July 20 marked a first for George W. Bush: For the first time since taking office in 2001, he spoke at the NAACP Convention, having refused the invitation for the past five years. His speech, which some reporters noted was nearly identical to the one he gave to the group in 2000, was received with a polite quiet, though the crowd booed the president at a few points. One such moment came when Bush spoke of his support for charter schools and voucher programs.



Congress passes Voting Rights Act renewal

Timed to coincide with Bush’s speech at the NAACP convention, the Senate passed a renewal of the 1965 Voting Rights Act, 98-0, on July 20. The 25-year renewal was approved by the House on its second try July 13 with a vote of 390-33. The renewal act was named in honor of civil rights pioneers Rosa Parks, Coretta Scott King and Fannie Lou Hamer. Bush has said he intends to sign it into law.

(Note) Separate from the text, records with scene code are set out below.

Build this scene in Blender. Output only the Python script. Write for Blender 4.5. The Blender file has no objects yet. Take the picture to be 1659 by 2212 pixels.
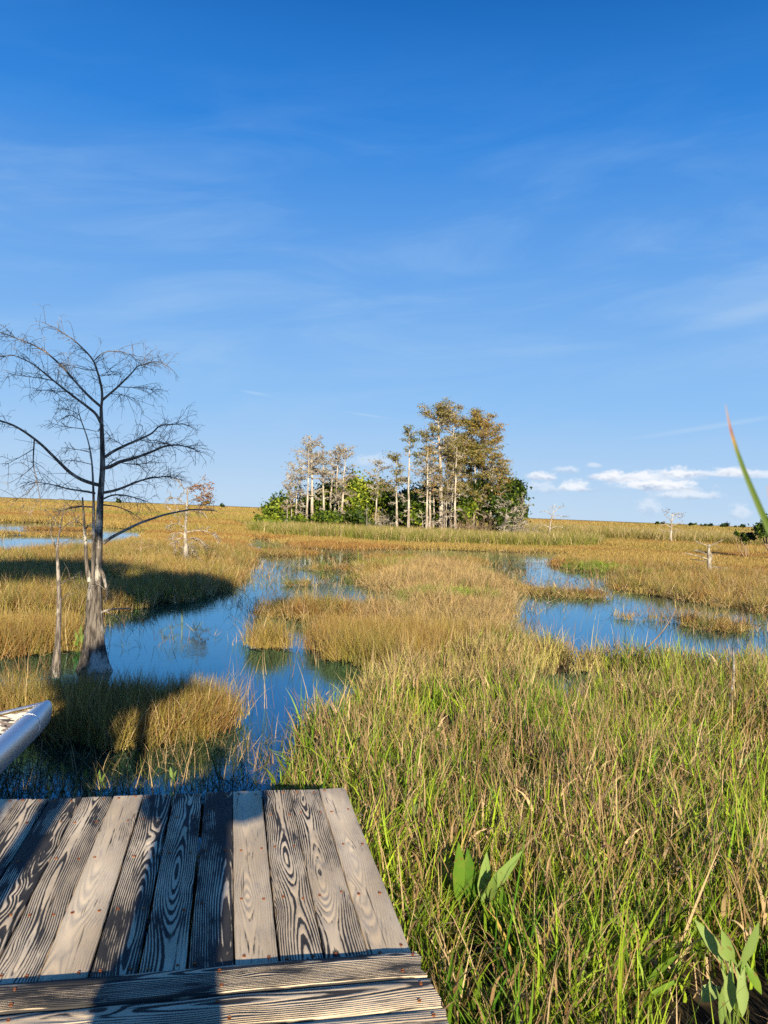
import bpy, math, random
import numpy as np
from mathutils import Vector, Matrix, Quaternion

# ------------------------------------------------------------------ frame, camera, sky, sun
S = bpy.context.scene
COL = S.collection
R = math.radians
W_, H_, F_ = 1659.0, 2212.0, 1609.0           # picture units the layout was measured in
HD = 0.70                                     # deck height above the water
ZC = HD + 1.45                                # camera height
ROLL = R(2.27)
RIGHT = np.array([math.cos(ROLL), 0, math.sin(ROLL)])
UP = np.array([-math.sin(ROLL), 0, math.cos(ROLL)])
FWD = np.array([0., 1., 0.])
cam_d = bpy.data.cameras.new('camera'); cam = bpy.data.objects.new('camera', cam_d); COL.objects.link(cam)
cam.matrix_world = Matrix(((RIGHT[0], UP[0], 0, 0), (0, 0, -1, 0), (RIGHT[2], UP[2], 0, ZC), (0, 0, 0, 1)))
cam_d.sensor_fit = 'VERTICAL'; cam_d.sensor_height = 24; cam_d.sensor_width = 18
cam_d.lens = 24 * F_ / H_
cam_d.clip_start = 0.02; cam_d.clip_end = 9000
cam_d.dof.use_dof = True; cam_d.dof.focus_distance = 9.0; cam_d.dof.aperture_fstop = 5.2
S.camera = cam
S.render.resolution_x, S.render.resolution_y = 768, 1024
S.view_settings.view_transform = 'Standard'; S.view_settings.look = 'None'
S.view_settings.gamma = 1; S.view_settings.exposure = 0.82
S.cycles.use_denoising = False

SUN_EL, SUN_AZ = R(19.0), R(170.0)            # behind the camera and a little to the right
SUN_DIR = Vector((math.sin(SUN_AZ) * math.cos(SUN_EL), math.cos(SUN_AZ) * math.cos(SUN_EL), math.sin(SUN_EL)))
sd = bpy.data.lights.new('sun', 'SUN'); sd.energy = 5.0; sd.angle = R(0.5); sd.color = (1.0, 0.85, 0.62)
so = bpy.data.objects.new('sun', sd); COL.objects.link(so)
so.rotation_euler = (-SUN_DIR).to_track_quat('-Z', 'Y').to_euler(); so.location = (5, -30, 30)

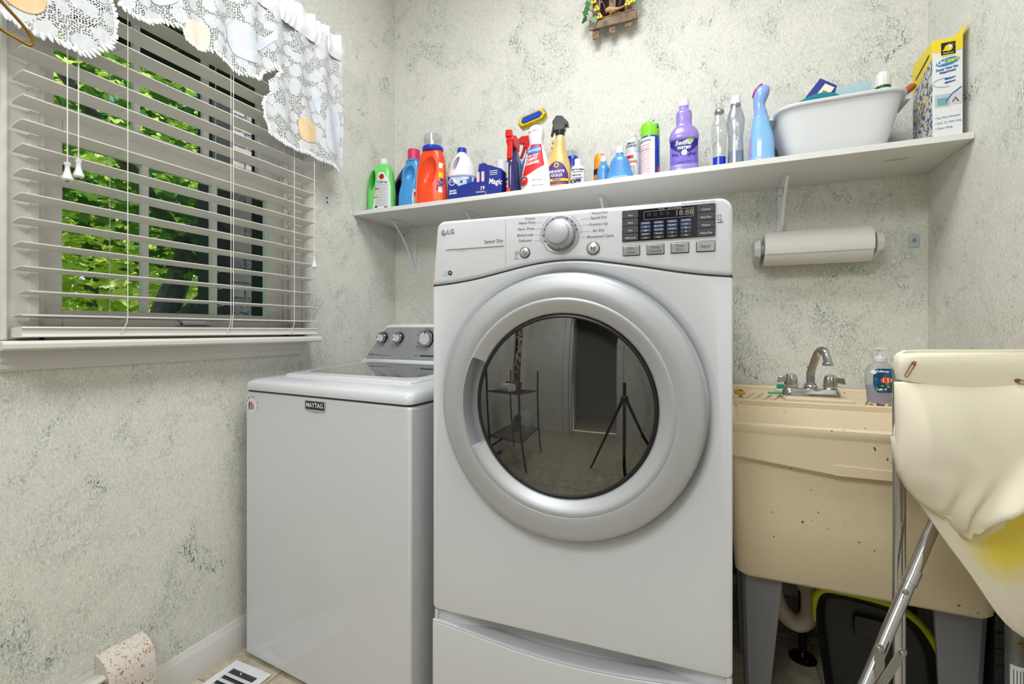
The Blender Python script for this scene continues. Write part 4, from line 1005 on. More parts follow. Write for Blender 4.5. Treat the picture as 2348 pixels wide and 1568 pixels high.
lb = patch(t, 'label', mat('label_red', (214, 50, 40), .5), surf_of(se, 2.4, .0012), -.030, .030, .05, .125); patch(lb, 'label_band', mat('tan_band', (214, 150, 90), .5), surf_of(se, 2.4, .0018), -.03, .03, .09, .11, 8, 2)
trigger(t, RED, .216, 0, 1.15, face=-1, m2=mat('trigger_orange', (230, 60, 36), .3))
MB().lathe([(.0165, .210), (.0165, .217)], (0, 0, 0), 'z', 20).build('black_ring', BLACK, t)

# white and red carpet cleaner bottle with brush head
t = item('carpet_cleaner', 'white and red carpet cleaner bottle topped with a yellow and blue brush', 'bottle', -.617, 1.675, 6)
se = [(0, .112, .070), (.008, .118, .074), (.05, .118, .074), (.10, .104, .068), (.15, .080, .058), (.178, .060, .050), (.188, .052, .046), (.205, .054, .050), (.232, .062, .056), (.252, .054, .050), (.264, .034, .034)]
ww = mat('pearl_white', (230, 230, 232), .3, coat=.3)
vessel(se, 2.5).build('body', ww, t, smooth=60)
sf = surf_of(se, 2.5, .001)
lo_ = lambda z: -.050 + .32 * (z - .045) if z > .045 else -.050; hi_ = lambda z: .048 - .26 * (z - .06) if z > .1 else .0376 + (.04 * (z - .1)) * 8 * .5
patch(t, 'red_label', mat('label_scarlet', (214, 26, 30), .4), sf, 0, 0, .060, .186, 16, 18, lo=lambda z: -.049 + .26 * max(0, z - .062) , hi=lambda z: min(.040 - .18 * max(0, z - .09), -.05 + 1.9 * (z - .056)))
sf2 = surf_of(se, 2.5, .0018)
b = MB(); b.loft([[sf2(-.002 + r_ * .030 * math.cos(a), .162 + r_ * .015 * math.sin(a) + .2 * r_ * .03 * math.cos(a)) for a in [2 * math.pi * i / 24 for i in range(25)]] for r_ in (.001, .5, 1)], cap=False, closed=False)
lb = b.build('brand_oval', mat('oval_blue', (30, 116, 206), .4), t, smooth=60)
sf3 = surf_of(se, 2.5, .0026)
text(lb, 'WOOLITE', -.002, .161, .0125, INKW, surf=sf3, rot=10, thick=.0004, sx=.9); text(t, 'CARPET\nCLEANER', -.009, .119, .0150, INKW, surf=sf3, rot=8, thick=.0006, sx=.85); text(t, 'OXY DEEP', -.006, .140, .009, INKW, surf=sf3, rot=8, thick=.0003)
b = MB(); b.loft([[sf2(-.040 + r_ * math.cos(a), .046 + r_ * 1.15 * math.sin(a)) for a in [2 * math.pi * i / 24 for i in range(25)]] for r_ in (.0001, .0155)], cap=False, closed=False); q = b.build('round_badge', RED, t, smooth=60)
b = MB(); b.loft([[sf3(-.040 + r_ * math.cos(a), .046 + r_ * 1.15 * math.sin(a)) for a in [2 * math.pi * i / 24 for i in range(25)]] for r_ in (.0150, .0175)], cap=False, closed=False); b.build('badge_ring', SILVER, q, smooth=60); text(q, '64', -.040, .052, .012, INKW, surf=sf3)
patch(t, 'small_bar', mat('bar_grey', (204, 206, 210), .4), sf2, -.010, .030, .046, .054, 8, 2); text(t, 'STAIN REMOVER', .012, .025, .006, INK, surf=sf2)
text(t, 'Oxy Deep', -.008, .236, .010, mat('ink_maroon', (150, 30, 50), .5), surf=sf2, rot=8)
BM = Matrix.Translation((-.012, -.008, .284)) @ Matrix.Rotation(R(-15), 4, 'Y') @ Matrix.Rotation(R(74), 4, 'X') @ Matrix.Scale(1.12, 4)
hexp = [(-.050, -.004), (-.042, -.020), (.036, -.020), (.052, -.004), (.044, .020), (-.038, .020)]
b = MB(); b.prism(hexp, 'z', -.010, .0, BM); hd = b.build('brush_head', WH2, t, bevel=.002)
b = MB(); b.tube([(.0, 0, .262), (.004, 0, .270), BM @ Vector((0, 0, -.008))], .013, 12); b.build('brush_neck', WH2, t)
b = MB(); rng = random.Random(4)
for i in range(len(hexp)):
    p, q2 = Vector((*hexp[i], 0)), Vector((*hexp[(i + 1) % 6], 0)); L = (q2 - p).length; m_ = int(L / .0022)
    for j in range(m_):
        for rr_ in (.96, .84):
            c = p.lerp(q2, (j + .5) / m_) * rr_; d = Vector((c.x * .12, c.y * .12, .020 + rng.uniform(-.001, .001)))
            b.add([BM @ (c + Vector((-.0008, -.0008, 0))), BM @ (c + Vector((.0008, -.0008, 0))), BM @ (c + Vector((0, .001, 0))), BM @ (c + d)], [(0, 1, 3), (1, 2, 3), (2, 0, 3), (0, 2, 1)])
o = b.build('bristles', YEL, hd, smooth=0); o['kind'] = 'stuff'
b = MB(); b.prism([(u * .95, w * .90) for u, w in hexp], 'z', 0, .015, BM); b.build('bristle_block', mat('bristle_yellow', (226, 206, 20), .8, var=(150, 140, 20), vscale=300), hd, smooth=0)
b = MB(); b.prism([(u * .74, w * .55) for u, w in hexp], 'z', .012, .019, BM); b.build('blue_bristle_pad', mat('pad_blue', (20, 62, 176), .8, bump=1, bscale=900), hd)

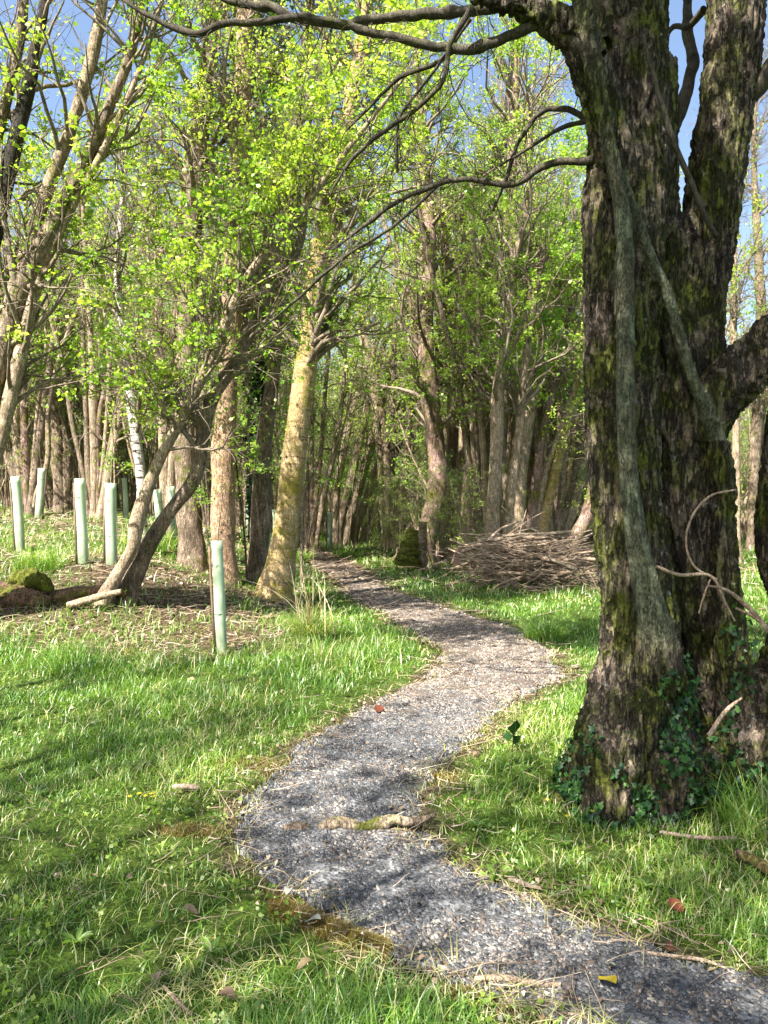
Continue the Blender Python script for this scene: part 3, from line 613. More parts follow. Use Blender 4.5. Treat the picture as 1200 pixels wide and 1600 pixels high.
hero('pale_stemmed_tree', 'pale grey stemmed tree rising straight behind the left half of the stick pile', 'tree', [
    [(768, 862, 34), (772, 780, 30), (776, 700, 26), (778, 620, 26), (786, 540, 22), (800, 440, 20), (820, 330, 14), (830, 150, 9)],
    [(790, 860, 20), (798, 770, 18), (810, 680, 16), (818, 590, 15), (830, 500, 12), (850, 380, 8)]],
    'tan', dict(cr_l, n1=110, L1=2.2, n2_=450, n3=2000, nl=12000, lsize=.06, zmin=3.2), 209, ws=0.8, n=14, d=16.)
hero('coppiced_tree', 'dense clump of stems spreading behind the right half of the stick pile', 'tree', [
    [(812, 855, 26), (814, 760, 22), (826, 660, 20), (848, 560, 18), (876, 460, 14), (900, 330, 8)],
    [(826, 855, 26), (836, 770, 20), (846, 690, 18), (868, 590, 16), (890, 500, 13), (915, 400, 8)],
    [(842, 855, 28), (858, 780, 20), (876, 700, 16), (896, 620, 13), (925, 540, 9)],
    [(820, 850, 18), (812, 740, 15), (818, 630, 14), (822, 520, 12), (840, 380, 8)],
    [(835, 850, 18), (852, 740, 14), (880, 660, 12), (910, 560, 9), (950, 470, 6)],
    [(806, 850, 16), (790, 760, 14), (786, 660, 12), (798, 560, 10), (805, 420, 6)]],
    'pink', dict(cr_l, n1=90, L1=1.7, n2_=350, n3=1600, nl=10000, lsize=.07, zmin=3.2, rmin=.003), 210, ws=0.8, d=17.5, n=12, barks=['tan', 'pink', 'gold', 'brown', 'tan', 'brown'])
hero('curved_tree', 'short curved trunk leaning right beside the huge mossy tree', 'tree', [
    [(895, 850, 24), (915, 810, 22), (928, 760, 20), (932, 700, 20), (936, 600, 18), (950, 450, 12)]],
    'pink', None, 211, n=12, d=16.5)
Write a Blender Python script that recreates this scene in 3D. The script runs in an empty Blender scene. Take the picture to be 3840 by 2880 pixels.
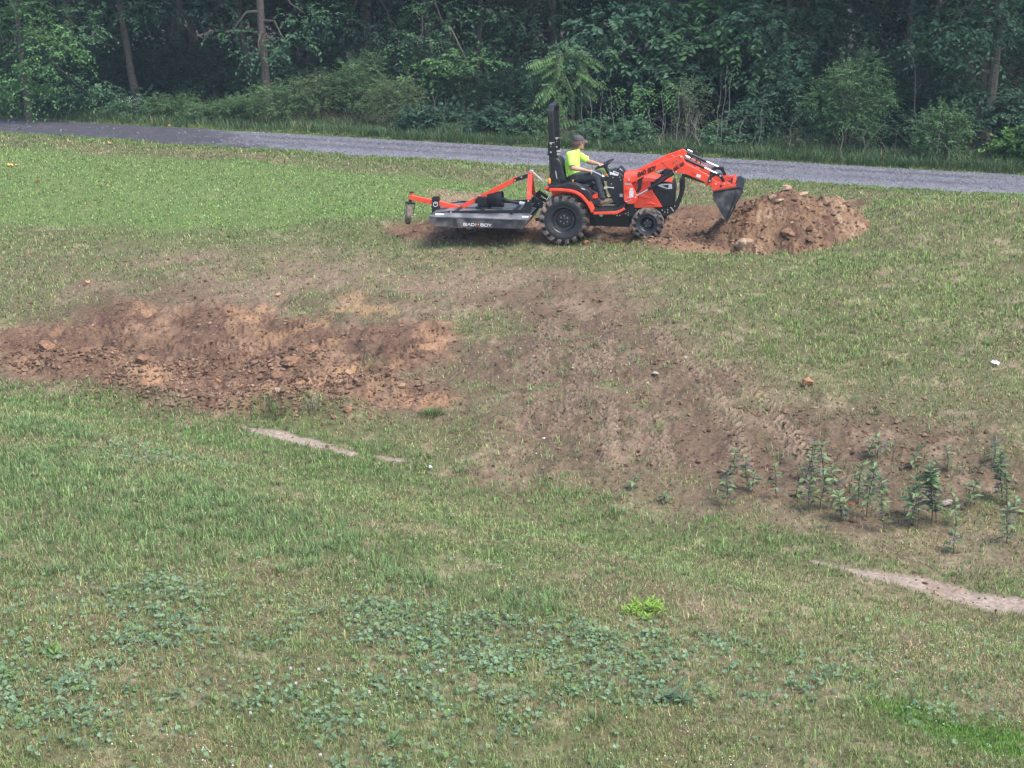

Mixed signals on phone spying suits

Federal Judge Vaughn Walker refused to dismiss the Electronic Frontier Foundation’s class-action suit against telecom giant AT&T, July 20. The federal government and AT&T had both filed motions hoping to stop the case, in which AT&T is charged with illegally aiding the National Security Agency in its collection of customers’ telephone information.

On July 25, another class-action lawsuit against AT&T over NSA phone spying was dismissed in Chicago by Federal Judge Matthew Kennelly.



Court rules in favor of Wal-Mart

A federal judge ruled July 19 that a Maryland law, which would have required large employers to spend at least 8 percent of payroll on health care, violated federal law. Applying only to nongovernmental employers with 10,000 or more employees, the law directly targeted Wal-Mart, the only company in the state that fits that bill. Other states are considering similar laws.



Army rebids Halliburton contract

The Army was preparing to solicit bids July 28 on the contract it awarded Halliburton subsidiary KBR in 2001 to provide services to U.S. soldiers. Since then KBR has gotten over $17 billion in orders — over $15 billion in Iraq.

Halliburton used to be run by Vice President Dick Cheney.

Auditors, congressional Democrats and the Justice Department have sharply criticized the quality and cost of Halliburton’s work in Iraq. The Pentagon said earlier this month it would not renew the contract, though KBR could bid again.

“Taxpayers can breathe easier knowing that the days of $45 cases of soda and $100 bags of laundry are coming to a close,” said Calif. Rep. Henry Waxman, top Democrat on the House Government Reform Committee.